### What needs to be done
Return, unaltered, every line from the beginning of the material below up to and including the one with "o = build('baseboard_back', b, mat('skirting".
Start of Supplied data
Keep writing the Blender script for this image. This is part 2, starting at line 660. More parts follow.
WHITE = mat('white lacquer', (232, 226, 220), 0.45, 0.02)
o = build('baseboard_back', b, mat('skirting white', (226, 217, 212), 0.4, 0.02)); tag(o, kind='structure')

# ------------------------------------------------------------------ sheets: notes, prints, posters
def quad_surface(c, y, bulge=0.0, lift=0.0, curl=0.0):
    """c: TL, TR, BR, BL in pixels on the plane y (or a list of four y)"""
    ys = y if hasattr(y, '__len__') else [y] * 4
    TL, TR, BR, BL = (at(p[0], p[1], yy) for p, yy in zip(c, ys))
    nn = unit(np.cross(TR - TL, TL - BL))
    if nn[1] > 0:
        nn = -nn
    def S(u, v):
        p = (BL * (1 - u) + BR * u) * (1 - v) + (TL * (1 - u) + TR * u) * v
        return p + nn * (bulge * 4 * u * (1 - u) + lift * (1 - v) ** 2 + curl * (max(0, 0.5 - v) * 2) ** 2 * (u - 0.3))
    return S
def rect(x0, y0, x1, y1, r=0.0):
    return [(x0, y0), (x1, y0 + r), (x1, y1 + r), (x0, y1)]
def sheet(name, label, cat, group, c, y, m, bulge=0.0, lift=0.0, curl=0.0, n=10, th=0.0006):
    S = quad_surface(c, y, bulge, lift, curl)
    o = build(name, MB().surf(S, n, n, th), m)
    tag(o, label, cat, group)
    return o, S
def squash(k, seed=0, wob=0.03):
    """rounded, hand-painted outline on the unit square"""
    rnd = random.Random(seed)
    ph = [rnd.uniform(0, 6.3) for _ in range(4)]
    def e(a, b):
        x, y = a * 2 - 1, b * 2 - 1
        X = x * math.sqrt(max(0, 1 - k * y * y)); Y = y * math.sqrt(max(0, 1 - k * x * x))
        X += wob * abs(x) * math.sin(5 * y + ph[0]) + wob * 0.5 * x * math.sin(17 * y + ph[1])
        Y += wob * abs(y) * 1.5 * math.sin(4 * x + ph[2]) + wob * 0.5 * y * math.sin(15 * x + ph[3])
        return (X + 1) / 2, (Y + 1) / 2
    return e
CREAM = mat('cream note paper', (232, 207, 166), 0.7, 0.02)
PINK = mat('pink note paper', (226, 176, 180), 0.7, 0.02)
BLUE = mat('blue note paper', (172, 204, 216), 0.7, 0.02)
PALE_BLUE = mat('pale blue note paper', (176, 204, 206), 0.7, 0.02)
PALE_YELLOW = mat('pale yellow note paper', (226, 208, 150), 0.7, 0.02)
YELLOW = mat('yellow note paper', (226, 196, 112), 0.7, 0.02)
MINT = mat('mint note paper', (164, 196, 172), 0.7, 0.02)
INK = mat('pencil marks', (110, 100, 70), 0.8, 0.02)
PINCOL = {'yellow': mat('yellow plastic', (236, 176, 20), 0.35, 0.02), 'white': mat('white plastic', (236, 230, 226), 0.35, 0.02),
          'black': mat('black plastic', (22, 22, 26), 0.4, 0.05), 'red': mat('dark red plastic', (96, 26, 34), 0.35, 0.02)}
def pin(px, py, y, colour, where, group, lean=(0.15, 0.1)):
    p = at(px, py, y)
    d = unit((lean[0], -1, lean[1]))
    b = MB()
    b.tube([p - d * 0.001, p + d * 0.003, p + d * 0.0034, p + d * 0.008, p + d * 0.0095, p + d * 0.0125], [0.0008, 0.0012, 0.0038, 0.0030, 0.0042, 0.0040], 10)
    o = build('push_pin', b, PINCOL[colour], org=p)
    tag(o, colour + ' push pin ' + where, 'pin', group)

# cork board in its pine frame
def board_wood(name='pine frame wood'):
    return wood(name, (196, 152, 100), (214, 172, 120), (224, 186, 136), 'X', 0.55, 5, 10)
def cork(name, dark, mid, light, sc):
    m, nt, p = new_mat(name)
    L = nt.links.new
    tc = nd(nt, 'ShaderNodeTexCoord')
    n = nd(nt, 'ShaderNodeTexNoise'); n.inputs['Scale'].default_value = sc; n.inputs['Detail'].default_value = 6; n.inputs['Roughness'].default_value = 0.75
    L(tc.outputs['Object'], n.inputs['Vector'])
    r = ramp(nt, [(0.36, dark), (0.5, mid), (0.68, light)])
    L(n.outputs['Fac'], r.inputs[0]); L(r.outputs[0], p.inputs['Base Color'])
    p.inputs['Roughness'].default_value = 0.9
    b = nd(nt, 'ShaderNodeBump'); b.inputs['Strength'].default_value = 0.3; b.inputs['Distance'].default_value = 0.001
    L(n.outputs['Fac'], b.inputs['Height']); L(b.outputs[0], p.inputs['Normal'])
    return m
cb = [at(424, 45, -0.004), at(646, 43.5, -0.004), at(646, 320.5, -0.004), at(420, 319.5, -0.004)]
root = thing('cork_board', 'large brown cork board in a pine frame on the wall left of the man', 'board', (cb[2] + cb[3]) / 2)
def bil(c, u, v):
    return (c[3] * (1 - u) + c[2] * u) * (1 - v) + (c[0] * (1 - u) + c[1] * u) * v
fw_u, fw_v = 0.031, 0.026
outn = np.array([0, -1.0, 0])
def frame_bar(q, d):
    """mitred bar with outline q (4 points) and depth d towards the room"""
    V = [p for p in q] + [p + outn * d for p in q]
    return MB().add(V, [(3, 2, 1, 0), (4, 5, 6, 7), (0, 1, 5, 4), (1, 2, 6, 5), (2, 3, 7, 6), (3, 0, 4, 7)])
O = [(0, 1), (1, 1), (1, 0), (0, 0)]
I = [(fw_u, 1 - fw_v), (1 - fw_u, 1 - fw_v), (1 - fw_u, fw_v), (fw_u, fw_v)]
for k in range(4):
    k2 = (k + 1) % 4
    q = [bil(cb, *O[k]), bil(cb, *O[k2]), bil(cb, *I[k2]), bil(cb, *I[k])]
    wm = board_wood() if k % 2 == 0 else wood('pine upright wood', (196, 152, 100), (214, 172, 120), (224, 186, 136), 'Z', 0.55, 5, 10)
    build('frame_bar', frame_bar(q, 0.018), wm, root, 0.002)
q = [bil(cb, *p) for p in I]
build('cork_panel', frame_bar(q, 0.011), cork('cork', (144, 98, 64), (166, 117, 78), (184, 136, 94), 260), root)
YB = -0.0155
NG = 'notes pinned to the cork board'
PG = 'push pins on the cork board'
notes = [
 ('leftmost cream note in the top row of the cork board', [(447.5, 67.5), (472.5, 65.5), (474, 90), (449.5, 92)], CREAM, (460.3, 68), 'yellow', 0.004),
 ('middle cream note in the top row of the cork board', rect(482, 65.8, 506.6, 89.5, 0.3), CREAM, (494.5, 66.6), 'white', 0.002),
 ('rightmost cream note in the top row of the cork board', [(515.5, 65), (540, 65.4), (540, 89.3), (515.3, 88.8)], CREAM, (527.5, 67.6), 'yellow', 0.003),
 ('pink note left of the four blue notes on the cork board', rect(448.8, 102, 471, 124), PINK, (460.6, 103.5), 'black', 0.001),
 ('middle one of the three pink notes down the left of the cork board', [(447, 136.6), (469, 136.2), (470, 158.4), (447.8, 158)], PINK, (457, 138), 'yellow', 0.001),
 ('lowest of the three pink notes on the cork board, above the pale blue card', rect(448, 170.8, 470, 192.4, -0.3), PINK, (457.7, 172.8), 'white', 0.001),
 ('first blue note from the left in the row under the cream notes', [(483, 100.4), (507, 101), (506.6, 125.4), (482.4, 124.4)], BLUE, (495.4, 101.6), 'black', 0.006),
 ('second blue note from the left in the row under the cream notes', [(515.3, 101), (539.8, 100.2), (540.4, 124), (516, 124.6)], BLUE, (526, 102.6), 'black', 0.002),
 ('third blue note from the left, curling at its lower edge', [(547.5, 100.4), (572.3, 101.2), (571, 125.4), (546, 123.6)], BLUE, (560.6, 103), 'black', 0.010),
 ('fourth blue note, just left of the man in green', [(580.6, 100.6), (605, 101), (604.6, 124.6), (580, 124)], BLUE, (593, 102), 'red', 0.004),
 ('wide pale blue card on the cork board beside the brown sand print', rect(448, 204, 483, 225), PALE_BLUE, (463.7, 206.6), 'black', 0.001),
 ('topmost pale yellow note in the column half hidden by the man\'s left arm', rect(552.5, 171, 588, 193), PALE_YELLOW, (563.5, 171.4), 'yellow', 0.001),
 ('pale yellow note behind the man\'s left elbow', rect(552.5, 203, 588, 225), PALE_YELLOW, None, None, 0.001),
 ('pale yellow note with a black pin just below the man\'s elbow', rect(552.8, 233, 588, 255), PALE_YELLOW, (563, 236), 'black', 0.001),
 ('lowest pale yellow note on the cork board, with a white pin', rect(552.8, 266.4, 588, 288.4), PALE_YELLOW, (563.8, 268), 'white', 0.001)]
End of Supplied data
### Exercise answer
Keep writing the Blender script for this image. This is part 2, starting at line 660. More parts follow.
WHITE = mat('white lacquer', (232, 226, 220), 0.45, 0.02)
o = build('baseboard_back', b, mat('skirting white', (226, 217, 212), 0.4, 0.02)); tag(o, kind='structure')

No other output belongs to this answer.